Friends of Shakespeare's Church
Charity Number: 1097403

Insight into
Bard’s Botanical Imagination

 

Shakespeare and Wildlife was the perhaps improbable title for Professor Stefan Buczacki’s talk to the Friends of Shakespeare’s Church at Holy Trinity on Monday. Professor Buczacki vindicated his title, however, and entertained a large audience, by conducting his personal safari through Shakespeare’s imagination with the wit of a seasoned raconteur and the fluency of one long experienced in unscripted radio performance. Professor Buczacki’s quest combined scholarship in Shakespeare’s language with the knowledge he has gleaned over many years as a professional botanist and internationally famous gardener.  Things change but things remain the same.  We may think we know what Shakespeare means when he refers in Hamlet to a handsaw, but in fact he has in mind the heron or heronshaw, a favourite quarry of aristocratic sportsmen, indistinguishable from their hawks against the sun while flying in a north-north-west wind, but clearly visible when the wind is southerly. 

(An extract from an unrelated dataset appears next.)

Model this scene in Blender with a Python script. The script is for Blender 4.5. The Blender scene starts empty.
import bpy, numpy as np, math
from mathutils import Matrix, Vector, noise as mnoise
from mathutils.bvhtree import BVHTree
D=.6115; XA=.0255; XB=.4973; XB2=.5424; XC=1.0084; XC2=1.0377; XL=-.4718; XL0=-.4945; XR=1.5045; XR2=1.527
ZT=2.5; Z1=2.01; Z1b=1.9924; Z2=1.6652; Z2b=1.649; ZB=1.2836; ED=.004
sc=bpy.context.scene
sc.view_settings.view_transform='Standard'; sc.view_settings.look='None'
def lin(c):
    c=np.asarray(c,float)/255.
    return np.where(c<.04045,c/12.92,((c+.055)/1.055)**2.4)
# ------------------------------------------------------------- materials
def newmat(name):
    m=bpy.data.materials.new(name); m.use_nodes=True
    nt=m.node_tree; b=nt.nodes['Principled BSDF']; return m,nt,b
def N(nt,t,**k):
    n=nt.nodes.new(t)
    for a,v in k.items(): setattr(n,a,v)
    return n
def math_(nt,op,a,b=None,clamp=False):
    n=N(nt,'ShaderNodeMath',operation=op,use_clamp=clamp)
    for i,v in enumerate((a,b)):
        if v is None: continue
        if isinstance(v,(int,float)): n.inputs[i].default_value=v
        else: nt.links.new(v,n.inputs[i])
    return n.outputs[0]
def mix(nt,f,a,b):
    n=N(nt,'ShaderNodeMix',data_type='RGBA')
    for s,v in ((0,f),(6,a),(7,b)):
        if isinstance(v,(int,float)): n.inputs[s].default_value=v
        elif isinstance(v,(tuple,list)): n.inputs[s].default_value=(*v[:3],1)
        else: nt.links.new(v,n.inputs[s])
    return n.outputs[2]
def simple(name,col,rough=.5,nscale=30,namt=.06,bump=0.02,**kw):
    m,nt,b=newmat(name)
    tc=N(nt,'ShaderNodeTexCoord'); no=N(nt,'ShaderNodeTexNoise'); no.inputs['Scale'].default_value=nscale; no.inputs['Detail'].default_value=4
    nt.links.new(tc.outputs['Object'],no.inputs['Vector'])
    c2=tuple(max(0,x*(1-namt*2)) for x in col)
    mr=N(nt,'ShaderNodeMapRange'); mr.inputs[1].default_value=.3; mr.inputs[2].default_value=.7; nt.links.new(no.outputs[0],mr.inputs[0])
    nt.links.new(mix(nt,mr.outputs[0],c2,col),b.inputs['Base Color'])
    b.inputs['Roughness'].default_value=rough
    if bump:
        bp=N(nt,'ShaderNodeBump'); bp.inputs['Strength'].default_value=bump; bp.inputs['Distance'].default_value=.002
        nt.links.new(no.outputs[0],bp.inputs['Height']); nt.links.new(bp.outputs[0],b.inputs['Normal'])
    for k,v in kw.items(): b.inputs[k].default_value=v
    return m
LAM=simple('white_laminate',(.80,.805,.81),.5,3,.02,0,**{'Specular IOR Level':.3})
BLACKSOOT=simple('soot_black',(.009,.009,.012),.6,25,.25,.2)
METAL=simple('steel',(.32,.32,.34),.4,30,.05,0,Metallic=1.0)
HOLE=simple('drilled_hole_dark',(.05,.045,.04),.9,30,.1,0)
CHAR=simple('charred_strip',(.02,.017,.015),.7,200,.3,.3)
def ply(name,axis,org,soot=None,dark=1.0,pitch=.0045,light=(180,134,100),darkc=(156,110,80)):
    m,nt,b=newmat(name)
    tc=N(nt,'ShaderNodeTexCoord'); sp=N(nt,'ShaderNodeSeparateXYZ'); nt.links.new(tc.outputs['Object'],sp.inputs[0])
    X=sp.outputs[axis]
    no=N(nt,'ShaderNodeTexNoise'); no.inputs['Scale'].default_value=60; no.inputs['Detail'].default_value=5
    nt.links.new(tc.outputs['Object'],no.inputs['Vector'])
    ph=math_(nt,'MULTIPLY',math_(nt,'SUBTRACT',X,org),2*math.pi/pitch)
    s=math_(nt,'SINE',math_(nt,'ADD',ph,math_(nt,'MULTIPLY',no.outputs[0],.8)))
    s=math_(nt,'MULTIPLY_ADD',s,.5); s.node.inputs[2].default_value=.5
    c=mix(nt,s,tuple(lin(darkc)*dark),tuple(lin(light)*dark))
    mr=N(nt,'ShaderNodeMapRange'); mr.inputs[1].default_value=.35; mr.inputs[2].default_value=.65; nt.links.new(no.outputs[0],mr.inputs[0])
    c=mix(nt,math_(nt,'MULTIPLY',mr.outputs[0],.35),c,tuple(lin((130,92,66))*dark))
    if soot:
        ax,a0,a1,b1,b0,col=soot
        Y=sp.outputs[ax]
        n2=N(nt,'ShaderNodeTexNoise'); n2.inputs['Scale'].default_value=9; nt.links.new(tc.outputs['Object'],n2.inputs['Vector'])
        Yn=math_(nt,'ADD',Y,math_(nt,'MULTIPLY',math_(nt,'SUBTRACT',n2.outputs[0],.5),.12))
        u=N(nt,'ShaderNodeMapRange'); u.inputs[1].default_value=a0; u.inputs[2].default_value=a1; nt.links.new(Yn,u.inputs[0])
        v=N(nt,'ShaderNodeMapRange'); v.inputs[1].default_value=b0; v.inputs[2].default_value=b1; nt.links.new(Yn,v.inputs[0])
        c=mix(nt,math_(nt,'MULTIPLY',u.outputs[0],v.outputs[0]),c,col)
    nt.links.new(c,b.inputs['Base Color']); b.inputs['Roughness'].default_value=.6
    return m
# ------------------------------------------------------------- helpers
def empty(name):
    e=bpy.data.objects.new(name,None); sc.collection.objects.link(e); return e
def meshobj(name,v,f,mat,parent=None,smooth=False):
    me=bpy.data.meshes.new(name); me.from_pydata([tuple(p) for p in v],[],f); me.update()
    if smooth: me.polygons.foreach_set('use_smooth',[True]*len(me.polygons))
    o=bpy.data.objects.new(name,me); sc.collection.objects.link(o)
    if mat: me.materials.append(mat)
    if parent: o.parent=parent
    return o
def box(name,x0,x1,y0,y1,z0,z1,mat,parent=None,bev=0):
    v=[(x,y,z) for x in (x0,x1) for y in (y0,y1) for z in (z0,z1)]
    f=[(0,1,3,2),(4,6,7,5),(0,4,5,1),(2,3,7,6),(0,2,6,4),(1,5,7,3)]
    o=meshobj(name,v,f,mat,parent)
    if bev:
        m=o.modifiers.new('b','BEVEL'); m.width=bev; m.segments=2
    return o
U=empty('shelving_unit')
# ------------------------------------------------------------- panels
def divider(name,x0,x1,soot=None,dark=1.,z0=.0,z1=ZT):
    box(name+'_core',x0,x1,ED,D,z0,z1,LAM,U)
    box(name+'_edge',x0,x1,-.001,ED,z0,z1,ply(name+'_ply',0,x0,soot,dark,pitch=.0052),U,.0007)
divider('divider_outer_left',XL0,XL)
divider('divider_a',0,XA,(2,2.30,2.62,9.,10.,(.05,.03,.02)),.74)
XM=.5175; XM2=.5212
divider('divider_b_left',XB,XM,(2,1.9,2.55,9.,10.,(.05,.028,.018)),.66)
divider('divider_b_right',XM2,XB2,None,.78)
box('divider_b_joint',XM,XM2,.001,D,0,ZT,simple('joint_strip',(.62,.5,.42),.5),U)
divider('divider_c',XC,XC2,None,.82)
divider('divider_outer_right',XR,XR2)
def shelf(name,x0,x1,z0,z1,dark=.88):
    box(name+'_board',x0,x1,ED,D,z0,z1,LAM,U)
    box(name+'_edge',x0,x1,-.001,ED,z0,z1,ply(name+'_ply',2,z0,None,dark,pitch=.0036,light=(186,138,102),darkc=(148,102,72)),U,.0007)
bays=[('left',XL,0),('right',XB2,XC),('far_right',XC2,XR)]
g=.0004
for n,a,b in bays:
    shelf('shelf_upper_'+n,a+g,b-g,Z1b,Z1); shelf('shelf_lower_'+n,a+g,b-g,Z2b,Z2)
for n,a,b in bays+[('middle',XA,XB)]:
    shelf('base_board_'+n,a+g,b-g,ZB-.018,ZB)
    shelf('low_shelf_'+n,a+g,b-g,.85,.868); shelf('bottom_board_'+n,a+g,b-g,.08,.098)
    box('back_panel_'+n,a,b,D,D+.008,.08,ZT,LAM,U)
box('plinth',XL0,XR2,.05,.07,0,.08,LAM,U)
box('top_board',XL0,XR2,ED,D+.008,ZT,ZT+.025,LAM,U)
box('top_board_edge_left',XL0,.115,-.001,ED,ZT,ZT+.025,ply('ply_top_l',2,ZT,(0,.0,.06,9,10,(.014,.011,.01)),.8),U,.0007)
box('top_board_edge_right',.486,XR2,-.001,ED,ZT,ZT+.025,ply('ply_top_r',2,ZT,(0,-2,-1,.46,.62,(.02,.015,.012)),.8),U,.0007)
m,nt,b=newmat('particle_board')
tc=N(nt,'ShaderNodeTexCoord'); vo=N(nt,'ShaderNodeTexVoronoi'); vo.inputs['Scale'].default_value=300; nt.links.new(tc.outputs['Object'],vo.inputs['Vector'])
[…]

Equally, in the same play, the divinity that shapes our ends is metaphorically engaged in the same rural activity as workers trimming hedges in Warwickshire, and using the same language, several hundred years later. Why are there no bed bugs in Shakespeare’s plays?  What about cockroaches?  Where are the potatoes and the tobacco?  Has Shakespeare anything to say (unflatteringly perhaps) about rabbits, when the native species is the hare?  What is he thinking of when he imagines that impossibly various bank, in horticultural terms, where the wild thyme grows in A Midsummer Night’s Dream?  And what is wild thyme anyway? These and dozens of other intriguing questions were answered in a talk which combined improvisation with research.  We have to thank Professor Buczacki for adding to the pleasures of Stratford life and learning, and the Friends of Shakespeare’s Church for making his talk available.